A new Bitcoin biopic is stepping directly into Hollywood’s hottest fault line. Killing Satoshi, from director Doug Liman and starring Casey Affleck and Pete Davidson, is leaning heavily on generative AI for virtual environments and post-production performance tweaks—an approach already drawing applause for efficiency and criticism for its implications.
According to casting materials reported by Variety, the production reserves broad rights to modify on-camera work and is staging performances on a markerless capture setup rather than traditional locations. Producer Ryan Kavanaugh has said the team aims to use performance-capture-based tools, not fabricate wholly synthetic actors, positioning AI as a workflow accelerator rather than a headcount reducer.

AI Jumps From Backgrounds To Performances
For years, AI quietly supported visual effects: object removal, rotoscoping, or upscaling archival footage. Killing Satoshi signals a new phase—where machine learning shapes the feel of performances themselves. Markerless performance capture uses multi-camera arrays and pose-estimation models to track actors without suits or dots, giving editors a high-fidelity performance mesh that can be re-lit, re-timed, or composited into AI-generated settings.

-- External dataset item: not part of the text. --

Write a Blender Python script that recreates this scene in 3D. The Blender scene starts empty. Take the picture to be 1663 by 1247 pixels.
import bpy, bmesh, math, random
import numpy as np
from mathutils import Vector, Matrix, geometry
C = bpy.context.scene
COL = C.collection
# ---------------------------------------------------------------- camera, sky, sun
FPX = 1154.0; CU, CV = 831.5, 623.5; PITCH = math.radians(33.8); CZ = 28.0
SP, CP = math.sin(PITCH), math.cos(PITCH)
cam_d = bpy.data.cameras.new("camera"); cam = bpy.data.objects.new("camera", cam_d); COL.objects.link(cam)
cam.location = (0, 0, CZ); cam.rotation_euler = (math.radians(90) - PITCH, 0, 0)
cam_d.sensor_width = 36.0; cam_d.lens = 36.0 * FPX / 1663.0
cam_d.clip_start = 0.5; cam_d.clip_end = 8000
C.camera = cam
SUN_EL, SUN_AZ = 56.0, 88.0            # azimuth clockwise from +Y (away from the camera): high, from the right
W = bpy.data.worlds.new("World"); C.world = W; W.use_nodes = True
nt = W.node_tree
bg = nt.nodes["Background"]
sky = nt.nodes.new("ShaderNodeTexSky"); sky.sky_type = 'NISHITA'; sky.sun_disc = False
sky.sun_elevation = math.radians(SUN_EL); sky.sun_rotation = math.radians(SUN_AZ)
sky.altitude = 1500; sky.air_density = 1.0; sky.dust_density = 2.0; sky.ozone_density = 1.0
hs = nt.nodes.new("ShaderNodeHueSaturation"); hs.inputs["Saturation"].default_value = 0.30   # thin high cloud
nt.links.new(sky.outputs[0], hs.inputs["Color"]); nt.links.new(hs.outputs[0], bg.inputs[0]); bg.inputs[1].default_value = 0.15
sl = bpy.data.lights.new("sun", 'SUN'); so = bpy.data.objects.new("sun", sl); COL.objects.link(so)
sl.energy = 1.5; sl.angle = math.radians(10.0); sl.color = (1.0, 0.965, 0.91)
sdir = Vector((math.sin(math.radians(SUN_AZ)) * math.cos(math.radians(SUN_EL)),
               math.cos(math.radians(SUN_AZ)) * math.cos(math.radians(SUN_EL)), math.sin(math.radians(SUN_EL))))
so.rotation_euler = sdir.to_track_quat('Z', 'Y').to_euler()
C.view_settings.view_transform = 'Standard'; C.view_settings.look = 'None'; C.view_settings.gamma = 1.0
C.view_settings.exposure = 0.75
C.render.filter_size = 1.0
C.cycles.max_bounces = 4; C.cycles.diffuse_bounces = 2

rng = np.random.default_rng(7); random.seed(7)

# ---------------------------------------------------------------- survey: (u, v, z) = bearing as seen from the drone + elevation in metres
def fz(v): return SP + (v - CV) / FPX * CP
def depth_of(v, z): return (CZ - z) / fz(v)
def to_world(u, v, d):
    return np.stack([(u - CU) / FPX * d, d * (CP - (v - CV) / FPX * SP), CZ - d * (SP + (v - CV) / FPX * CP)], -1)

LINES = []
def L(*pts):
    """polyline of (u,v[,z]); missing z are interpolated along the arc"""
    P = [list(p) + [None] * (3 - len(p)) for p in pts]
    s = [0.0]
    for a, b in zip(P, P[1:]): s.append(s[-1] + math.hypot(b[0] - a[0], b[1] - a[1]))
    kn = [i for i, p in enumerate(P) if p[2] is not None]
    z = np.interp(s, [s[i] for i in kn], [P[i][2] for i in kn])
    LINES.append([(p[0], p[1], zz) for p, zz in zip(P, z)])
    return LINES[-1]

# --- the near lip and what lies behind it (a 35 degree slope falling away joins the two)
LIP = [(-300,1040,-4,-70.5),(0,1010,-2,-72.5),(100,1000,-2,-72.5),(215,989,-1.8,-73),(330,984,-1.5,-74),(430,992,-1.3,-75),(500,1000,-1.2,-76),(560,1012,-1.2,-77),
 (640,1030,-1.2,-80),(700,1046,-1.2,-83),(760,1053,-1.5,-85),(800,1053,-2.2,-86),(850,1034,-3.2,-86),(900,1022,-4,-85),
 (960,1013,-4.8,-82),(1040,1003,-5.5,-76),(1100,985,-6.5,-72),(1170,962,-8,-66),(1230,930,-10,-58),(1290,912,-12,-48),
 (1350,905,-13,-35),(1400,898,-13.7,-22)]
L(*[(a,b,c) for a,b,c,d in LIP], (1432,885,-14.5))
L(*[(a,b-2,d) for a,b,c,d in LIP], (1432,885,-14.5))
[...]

Studios have already dabbled at the edges. The thriller Fall famously used AI-driven lip-sync to alter dialogue during ratings edits. Lucasfilm’s work on de-aging and facial refinement for legacy characters showed how neural pipelines can convincingly reshape faces. Val Kilmer’s voice in Top Gun: Maverick was aided by a trained model after health challenges. Killing Satoshi appears to combine these strands into a front-of-house strategy rather than a last-resort patch.
Proponents argue this means fewer costly reshoots, faster localization, and the freedom to rebuild a scene’s emotional cadence without calling the cast back. For a mystery-laden story about Satoshi Nakamoto—where anonymity and myth matter—AI-crafted environments and malleable performances could create an intentionally uncertain, almost liminal aesthetic.
Actors And Guilds Push For AI Guardrails And Consent
The industry’s unease is not abstract. SAG-AFTRA’s latest theatrical and TV agreements harden rules around digital replicas: informed consent, scope limits, separate compensation, and clear disclosures, especially for background scans. UK union Equity has similarly warned against “rights grabs” in boilerplate contracts that allow perpetual reuse or unbounded AI training on performances.
Two flashpoints tend to dominate: control and credit. Control concerns who decides when and how an actor’s likeness or line reading is altered after the fact. Credit touches residuals and authorship—if an emotional beat was substantially reshaped by a model, how do you apportion creative ownership? These worries spiked as voice-cloning tools matured and high-profile disputes over vocal likenesses thrust consent into the mainstream.

Killing Satoshi could become an early test of whether producers can reconcile AI-enabled flexibility with transparent, actor-forward consent. The public messaging matters as much as the tech: clear documentation of what was captured, what was generated, and what was changed is rapidly becoming a best practice.
Law And Policy Are Racing To Catch Up On AI In Film
Regulators are circling the issue from multiple angles. The US Copyright Office has reiterated that works produced without meaningful human authorship are not copyrightable and has launched a policy study on AI training data and attribution that drew thousands of public comments. A federal court ruling in the Thaler case affirmed that non-human authors cannot hold copyright—raising questions about how far AI can shape a scene before authorship blurs.
Across the Atlantic, the EU’s AI Act moves toward labeling and transparency requirements for synthetic media and general-purpose AI systems. Within the industry, standards groups like the Coalition for Content Provenance and Authenticity are pushing watermarking and provenance metadata so audiences, distributors, and guild auditors can see how a frame was made.
A Bitcoin Story With An AI-Era Production Playbook
Bitcoin’s origin myth is tailor-made for cinematic experimentation. Satoshi Nakamoto’s disappearance, the cypherpunk roots, and the rise of a trillion-dollar crypto economy invite creative staging. Generative backdrops and performance retiming could let Liman juxtapose competing “truths” about Satoshi in a way traditional shoots would struggle to capture within budget.
But the movie’s reception may hinge less on aesthetics than on trust. If viewers feel AI was used as a brush, not a bulldozer—enhancing continuity, enabling bolder storytelling, and respecting performers’ agency—Killing Satoshi could chart a path other productions follow. If it reads as cost-cutting at the expense of craft, expect pushback from audiences and unions alike.
Either way, this film is poised to be a bellwether. The last time workflows shifted this dramatically—think digital intermediate color or LED-stage virtual production—the winners were shops that paired new tools with clear ethics and transparent credits. Killing Satoshi is about the most elusive figure in tech; its bigger legacy may be how it defines what’s acceptable when the auteur is part human, part machine.